The hearing included testimony from two police professionals. Sheriff Barry Virts, from Wayne County on Lake Ontario, warned that legal pot would make the drug more easily available to young people, but Major Neill Franklin, a retired Maryland police officer who is executive director of LEAP, an organization of police officers opposed to prohibition, supported adult use. He argued that the illegal sellers use children to sell and deliver product because the young need the money and if arrested face lighter penalties.
The Assembly hearing took place amidst a roller coast ride for the emerging legal pot movement. On January 1, legal sales began in California, but just three days later, US Attorney General Jeff Sessions terminated an Obama era policy of stepping back from federal prosecution of marijuana growth and sales operating legally under state law. Almost immediately, a cloud was cast over legal activities in eight states. The head of Alaska’s cannabis program, a police chief, immediately resigned.
In Colorado, however, where pot became legal four years ago, Democrats and Republicans rose in unison to protect their program. Republican Senator Cory Gardner warned Sessions he would block appointments at the Justice Department unless the AG backed down. Nancy Pelosi, the Democratic leader, defended California’s new law, insisting that protection of legal pot sales be in the budget with a bar on federal dollars going to pot prosecutions in states that have legalized. Politico could find no member of Congress willing to speak up in favor of Sessions’ assault on adult-use legalization.
The legislature in Vermont responded to Sessions by becoming the second state sharing a border with New York to adopt adult-use. Massachusetts’ legalization will be implemented later this year. And New Jersey, under the leadership of Governor Phil Murphy, elected in November on a pro-legalization platform with 56 percent of the vote, is likely to follow suit soon.

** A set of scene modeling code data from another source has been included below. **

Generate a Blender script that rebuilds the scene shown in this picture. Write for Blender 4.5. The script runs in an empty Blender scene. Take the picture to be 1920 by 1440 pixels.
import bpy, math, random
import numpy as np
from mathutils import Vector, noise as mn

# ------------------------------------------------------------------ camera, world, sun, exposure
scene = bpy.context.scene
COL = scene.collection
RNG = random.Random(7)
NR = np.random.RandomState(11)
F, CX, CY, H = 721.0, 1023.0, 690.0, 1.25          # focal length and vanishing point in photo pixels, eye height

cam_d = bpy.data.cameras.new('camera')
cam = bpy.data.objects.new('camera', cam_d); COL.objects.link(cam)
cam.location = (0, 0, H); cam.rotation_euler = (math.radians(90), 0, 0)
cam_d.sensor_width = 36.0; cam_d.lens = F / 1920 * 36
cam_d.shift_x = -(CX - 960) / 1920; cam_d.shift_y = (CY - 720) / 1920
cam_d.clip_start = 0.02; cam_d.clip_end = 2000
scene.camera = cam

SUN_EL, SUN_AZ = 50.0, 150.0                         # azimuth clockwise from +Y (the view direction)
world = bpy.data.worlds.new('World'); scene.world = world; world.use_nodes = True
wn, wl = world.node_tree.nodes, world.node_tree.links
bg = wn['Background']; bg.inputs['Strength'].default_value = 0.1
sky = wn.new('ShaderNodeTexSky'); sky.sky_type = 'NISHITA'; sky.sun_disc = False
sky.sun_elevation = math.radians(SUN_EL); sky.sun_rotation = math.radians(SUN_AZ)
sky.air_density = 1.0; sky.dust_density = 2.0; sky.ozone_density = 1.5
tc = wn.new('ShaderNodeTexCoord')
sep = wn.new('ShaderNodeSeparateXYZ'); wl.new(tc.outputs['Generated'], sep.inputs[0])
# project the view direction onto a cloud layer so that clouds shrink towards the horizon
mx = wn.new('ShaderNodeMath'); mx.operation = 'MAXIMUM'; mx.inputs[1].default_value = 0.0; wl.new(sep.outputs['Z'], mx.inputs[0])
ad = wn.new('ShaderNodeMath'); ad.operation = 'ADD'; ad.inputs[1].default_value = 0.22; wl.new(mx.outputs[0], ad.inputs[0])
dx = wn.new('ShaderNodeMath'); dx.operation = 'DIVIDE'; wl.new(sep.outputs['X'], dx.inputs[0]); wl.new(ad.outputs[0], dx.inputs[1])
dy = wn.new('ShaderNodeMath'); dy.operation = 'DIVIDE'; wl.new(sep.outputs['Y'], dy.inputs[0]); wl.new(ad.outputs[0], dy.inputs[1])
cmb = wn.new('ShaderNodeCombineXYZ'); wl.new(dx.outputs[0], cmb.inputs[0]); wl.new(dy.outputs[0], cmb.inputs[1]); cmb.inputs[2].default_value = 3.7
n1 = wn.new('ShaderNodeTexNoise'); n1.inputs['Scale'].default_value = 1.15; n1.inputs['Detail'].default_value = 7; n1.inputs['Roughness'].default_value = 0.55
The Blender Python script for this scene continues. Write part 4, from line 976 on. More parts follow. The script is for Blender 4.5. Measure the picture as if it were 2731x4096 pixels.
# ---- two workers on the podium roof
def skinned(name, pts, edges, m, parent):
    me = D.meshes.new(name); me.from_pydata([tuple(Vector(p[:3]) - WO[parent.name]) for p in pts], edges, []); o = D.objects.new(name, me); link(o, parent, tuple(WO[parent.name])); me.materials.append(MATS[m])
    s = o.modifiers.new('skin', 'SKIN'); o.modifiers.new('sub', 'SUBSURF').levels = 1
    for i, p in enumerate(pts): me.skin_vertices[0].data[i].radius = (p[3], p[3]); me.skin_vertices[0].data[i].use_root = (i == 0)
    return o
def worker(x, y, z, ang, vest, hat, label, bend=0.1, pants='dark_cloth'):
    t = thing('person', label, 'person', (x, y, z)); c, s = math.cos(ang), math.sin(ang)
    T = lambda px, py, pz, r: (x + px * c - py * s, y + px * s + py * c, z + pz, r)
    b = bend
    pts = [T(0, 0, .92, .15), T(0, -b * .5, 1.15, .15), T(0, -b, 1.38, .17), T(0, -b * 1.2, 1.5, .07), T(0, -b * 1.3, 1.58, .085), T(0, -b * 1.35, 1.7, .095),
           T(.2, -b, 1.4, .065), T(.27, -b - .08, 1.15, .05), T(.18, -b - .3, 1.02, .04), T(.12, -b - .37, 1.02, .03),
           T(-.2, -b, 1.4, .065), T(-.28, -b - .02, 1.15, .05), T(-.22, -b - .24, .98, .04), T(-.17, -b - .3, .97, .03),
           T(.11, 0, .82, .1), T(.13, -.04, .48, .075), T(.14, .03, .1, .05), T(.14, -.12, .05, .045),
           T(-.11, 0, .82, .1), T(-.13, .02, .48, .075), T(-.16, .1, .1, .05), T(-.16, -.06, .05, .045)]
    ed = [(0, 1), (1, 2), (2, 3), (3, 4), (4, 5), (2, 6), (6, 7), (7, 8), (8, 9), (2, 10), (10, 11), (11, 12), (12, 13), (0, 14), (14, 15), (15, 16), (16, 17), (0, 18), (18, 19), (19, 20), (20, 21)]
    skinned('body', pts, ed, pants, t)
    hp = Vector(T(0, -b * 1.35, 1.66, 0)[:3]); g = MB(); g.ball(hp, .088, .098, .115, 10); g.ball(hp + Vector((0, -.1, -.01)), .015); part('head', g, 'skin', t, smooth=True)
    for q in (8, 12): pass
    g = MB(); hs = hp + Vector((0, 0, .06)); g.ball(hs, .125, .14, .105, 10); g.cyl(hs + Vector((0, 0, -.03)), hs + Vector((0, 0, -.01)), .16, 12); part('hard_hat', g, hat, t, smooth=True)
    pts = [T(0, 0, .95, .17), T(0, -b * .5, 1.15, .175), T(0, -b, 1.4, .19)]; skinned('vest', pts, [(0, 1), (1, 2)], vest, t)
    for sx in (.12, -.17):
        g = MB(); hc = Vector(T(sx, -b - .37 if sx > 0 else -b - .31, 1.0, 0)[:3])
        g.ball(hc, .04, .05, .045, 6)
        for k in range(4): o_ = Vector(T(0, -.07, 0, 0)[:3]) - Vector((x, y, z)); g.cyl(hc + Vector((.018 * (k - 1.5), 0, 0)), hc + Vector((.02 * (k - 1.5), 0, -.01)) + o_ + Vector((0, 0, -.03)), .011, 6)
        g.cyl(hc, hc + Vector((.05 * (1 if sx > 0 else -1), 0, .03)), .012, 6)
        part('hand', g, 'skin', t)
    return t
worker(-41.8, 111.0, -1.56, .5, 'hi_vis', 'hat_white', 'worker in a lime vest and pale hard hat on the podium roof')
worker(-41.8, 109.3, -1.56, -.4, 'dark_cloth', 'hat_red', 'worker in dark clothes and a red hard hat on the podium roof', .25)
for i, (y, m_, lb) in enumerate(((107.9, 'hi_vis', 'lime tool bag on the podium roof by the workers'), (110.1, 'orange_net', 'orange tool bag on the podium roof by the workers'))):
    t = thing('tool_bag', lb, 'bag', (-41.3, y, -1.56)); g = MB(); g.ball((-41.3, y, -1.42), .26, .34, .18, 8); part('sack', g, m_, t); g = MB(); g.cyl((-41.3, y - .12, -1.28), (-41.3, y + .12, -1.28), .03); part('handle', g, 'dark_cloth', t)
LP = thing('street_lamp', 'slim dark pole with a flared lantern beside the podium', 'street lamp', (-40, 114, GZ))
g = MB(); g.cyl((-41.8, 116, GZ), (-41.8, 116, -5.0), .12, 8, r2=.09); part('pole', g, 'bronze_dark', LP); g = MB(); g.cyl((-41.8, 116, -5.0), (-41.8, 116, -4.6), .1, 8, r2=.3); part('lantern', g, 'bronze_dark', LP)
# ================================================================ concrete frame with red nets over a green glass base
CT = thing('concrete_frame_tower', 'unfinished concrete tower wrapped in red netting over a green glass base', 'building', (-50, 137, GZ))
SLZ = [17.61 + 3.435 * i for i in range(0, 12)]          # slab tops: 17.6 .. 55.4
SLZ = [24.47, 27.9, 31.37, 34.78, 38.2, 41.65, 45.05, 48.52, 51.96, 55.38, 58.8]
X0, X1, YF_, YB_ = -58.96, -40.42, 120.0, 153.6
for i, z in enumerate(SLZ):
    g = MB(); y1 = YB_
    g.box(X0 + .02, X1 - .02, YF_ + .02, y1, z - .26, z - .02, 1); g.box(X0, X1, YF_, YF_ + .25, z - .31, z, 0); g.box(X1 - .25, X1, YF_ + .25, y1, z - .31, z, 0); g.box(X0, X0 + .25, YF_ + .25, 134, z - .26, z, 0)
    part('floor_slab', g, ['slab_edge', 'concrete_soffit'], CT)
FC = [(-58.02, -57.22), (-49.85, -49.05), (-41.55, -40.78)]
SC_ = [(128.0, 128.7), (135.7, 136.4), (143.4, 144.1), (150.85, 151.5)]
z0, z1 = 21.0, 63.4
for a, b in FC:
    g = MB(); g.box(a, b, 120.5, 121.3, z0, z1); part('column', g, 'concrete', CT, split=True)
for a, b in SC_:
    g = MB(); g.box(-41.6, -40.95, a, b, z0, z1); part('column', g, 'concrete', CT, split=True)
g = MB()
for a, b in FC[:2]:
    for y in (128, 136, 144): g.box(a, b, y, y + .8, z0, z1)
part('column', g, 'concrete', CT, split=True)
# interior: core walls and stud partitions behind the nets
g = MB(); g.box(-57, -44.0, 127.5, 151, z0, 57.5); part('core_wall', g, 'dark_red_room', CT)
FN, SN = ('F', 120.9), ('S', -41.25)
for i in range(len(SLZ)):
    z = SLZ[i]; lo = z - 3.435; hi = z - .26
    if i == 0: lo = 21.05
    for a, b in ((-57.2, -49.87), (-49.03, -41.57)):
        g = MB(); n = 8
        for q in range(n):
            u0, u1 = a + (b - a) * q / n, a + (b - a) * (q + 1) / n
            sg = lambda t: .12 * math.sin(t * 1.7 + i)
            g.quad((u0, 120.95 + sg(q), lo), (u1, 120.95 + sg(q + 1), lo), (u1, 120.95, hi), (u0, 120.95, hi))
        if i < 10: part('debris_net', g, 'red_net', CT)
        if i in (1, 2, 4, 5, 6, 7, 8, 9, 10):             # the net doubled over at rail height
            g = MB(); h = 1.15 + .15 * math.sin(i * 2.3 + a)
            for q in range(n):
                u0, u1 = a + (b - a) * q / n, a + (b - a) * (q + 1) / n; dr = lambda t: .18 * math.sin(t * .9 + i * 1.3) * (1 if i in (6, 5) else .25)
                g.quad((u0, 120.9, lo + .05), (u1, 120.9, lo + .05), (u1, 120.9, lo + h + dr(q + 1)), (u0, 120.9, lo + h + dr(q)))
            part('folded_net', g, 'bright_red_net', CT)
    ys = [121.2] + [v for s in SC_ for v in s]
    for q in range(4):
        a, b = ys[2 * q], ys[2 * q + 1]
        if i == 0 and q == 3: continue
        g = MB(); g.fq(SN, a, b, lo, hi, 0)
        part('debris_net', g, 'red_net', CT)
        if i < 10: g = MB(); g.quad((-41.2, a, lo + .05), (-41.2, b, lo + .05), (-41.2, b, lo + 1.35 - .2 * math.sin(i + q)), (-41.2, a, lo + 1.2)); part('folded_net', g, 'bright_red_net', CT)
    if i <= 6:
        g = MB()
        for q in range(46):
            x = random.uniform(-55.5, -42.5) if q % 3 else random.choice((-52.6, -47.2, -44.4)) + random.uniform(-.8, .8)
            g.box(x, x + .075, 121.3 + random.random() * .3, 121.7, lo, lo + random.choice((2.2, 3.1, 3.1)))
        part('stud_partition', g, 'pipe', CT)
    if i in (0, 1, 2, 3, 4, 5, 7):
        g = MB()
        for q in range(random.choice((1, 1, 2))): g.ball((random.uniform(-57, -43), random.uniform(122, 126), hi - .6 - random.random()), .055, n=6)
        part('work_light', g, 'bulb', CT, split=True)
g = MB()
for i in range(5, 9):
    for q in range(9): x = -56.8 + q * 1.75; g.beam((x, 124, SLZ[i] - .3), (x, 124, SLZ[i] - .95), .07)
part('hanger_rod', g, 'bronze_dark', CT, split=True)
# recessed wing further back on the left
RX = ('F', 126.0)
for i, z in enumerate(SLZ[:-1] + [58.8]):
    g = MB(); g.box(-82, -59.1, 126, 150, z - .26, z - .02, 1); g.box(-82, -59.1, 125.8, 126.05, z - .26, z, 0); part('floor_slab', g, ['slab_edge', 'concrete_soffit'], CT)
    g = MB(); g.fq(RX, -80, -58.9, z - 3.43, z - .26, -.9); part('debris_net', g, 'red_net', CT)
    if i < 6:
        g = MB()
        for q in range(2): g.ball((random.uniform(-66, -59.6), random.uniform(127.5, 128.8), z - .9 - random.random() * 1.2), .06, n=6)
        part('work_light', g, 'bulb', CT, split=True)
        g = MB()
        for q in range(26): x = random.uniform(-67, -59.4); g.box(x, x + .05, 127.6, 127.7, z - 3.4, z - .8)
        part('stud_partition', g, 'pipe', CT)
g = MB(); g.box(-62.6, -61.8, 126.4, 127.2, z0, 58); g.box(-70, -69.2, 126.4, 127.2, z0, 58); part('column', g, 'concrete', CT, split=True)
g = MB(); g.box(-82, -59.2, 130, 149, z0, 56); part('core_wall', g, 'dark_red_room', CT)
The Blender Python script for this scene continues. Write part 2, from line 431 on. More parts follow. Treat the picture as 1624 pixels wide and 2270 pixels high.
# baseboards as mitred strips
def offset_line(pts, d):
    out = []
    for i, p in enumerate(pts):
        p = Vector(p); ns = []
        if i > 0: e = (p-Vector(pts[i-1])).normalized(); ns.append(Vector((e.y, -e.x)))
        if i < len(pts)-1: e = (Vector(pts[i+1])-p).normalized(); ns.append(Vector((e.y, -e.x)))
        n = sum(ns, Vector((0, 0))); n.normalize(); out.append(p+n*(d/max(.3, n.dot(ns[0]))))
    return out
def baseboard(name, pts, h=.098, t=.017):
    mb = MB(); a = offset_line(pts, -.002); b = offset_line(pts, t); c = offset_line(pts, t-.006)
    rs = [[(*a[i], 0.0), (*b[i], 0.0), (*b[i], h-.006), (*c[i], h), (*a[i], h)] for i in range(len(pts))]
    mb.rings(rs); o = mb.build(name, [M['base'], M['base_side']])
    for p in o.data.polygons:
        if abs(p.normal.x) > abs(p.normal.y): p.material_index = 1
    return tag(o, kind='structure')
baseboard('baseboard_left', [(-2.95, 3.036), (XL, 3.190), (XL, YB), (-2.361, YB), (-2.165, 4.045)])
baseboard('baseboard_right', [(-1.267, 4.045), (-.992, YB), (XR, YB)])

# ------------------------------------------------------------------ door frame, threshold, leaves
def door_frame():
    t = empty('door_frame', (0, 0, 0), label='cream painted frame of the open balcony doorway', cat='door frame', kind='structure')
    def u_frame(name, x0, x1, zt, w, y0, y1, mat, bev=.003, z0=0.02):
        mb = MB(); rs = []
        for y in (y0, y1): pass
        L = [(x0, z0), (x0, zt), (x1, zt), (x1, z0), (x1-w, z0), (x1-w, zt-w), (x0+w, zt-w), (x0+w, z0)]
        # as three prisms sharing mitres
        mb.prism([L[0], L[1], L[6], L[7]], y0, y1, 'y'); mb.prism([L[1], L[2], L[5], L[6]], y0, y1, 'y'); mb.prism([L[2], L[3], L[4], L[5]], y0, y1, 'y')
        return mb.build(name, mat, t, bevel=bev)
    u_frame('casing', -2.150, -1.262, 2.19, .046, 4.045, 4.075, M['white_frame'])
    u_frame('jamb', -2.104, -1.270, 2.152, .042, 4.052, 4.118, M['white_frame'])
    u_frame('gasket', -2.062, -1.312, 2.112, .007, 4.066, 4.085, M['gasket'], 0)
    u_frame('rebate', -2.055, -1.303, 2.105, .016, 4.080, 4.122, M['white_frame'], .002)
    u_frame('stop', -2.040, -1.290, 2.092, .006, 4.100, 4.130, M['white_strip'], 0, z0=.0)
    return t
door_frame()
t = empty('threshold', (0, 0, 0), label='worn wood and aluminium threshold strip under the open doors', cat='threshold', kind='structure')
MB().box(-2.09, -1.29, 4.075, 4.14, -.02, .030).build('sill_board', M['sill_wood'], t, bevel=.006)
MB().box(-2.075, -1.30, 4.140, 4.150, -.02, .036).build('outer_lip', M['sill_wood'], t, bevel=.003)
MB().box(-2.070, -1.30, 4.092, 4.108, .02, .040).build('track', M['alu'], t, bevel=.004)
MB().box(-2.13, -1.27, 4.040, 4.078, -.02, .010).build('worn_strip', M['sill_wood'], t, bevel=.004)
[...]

The nation’s earliest legal pot initiatives came through the work of advocates who won popular referenda. In New York, the lead will be taken by legislators, not first and foremost the advocates. Following the January 11 hearing, Gottfried, in a written statement, said, “The hearing was extraordinarily informative, and the testimony certainly conveyed the importance of the issue for people’s lives. People need to understand that this is not about just allowing a recreational activity; our current law destroys tens of thousands of lives a year. The hearing made that very clear.”
This week, Cuomo announced a study of a “Regulated Marijuana Program” in consultation with “state agencies” that will look at the impact of “legalization in surrounding states.” There was no mention in the governor’s announcement of studying the program in Colorado, which now has four years of success under its belt.